Here Lambert sums up four main points: 1) the war-machine is created by those outside of the State; 2) the war-machine’s only goal is the destruction of the state; 3) the war-machine can use war to create something new or different; and 4) without the object of the State the war-machine can turn on itself. This final point of “distinguishing destructive violence from creative violence” harkens all the way back to Plato. Ultimately, Lambert argues that the nature of the war-machine—either as deployed by the State or those who revolt—has become too muddled and complicated. Lambert interjects his own thoughts at this point and asks that the perspective of death be considered. He argues there is the destructive death as embodied in the form of Ahab and that we all recognize. But in terms of the second type of death, one that is transformative, he admits that “we lack a distinctive image for this second point of view.”

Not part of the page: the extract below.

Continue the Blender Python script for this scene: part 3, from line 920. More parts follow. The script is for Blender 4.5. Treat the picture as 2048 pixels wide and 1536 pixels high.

I don’t know what the transformative moment looks like either. But this deconstructive work by Lambert reveals some complexities that are not considered enough. For example, there is no political solution to the multiple current predicaments produced by this global economy; the State-Form will not commit suicide. More importantly, unlike former Humanities on the Edge speaker Joshua Clover, war and violence are not the only methods of engaging in revolt. It is becoming more apparent to me that this order of things, this global economy, this thing that we call late-capitalism (but which may well be something entirely different) will come to an end. It is bound to create a crisis that it cannot account for. But like the gods of old (and present), it will live as long as we nurture it. It will thrive on all the pitchforks and bullets we throw into it. The one thing capitalism can’t produce is peace.

-Robert Lipscomb


Lambert, Gregg. "The War-Machine and a 'people who revolt" Theory & Event 13.3 (2010): n. pag. Web. 26 October 2014.